David Chaney can be placed into this category when he lost his trucking business and was evicted from his home. Mr Chaney kept his life of living in his car a secret from his son while desperately seeking employment.

“I was lucky enough to have already paid for a year long gym membership,” Chaney said. “Which was probably the most important thing for keeping up appearances.”

With 40,000 houses being repossessed in the UK in 2008, it is little wonder the number of people “roughing it” is on the rise. Although the UK appears to be making an effort to help and assist those finding themselves without a home by building and improving shelters, downsizing from four bedrooms to a solitary sleeping bag looks set to continue to rise as the recession continues.
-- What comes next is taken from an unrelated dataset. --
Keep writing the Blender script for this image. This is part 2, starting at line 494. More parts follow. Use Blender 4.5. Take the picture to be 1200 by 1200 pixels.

Contrary to popular perceptions of homeless people being from dysfunctional, poverty-stricken families who are scarred by mental health issues and reliant on drugs and alcohol, the most vulnerable in today’s economic crisis are those who confidently took on a mortgage four times their salary to live in a large detached house in a fashionable area, thinking the job they had gone to university for was a job for life.

Like Tracey Roberts, experiencing the humiliation of being used to a life of comfort and “normality” only to have it all unexpectedly snatched from beneath their feet has to be one of the direst consequences of the economic collapse.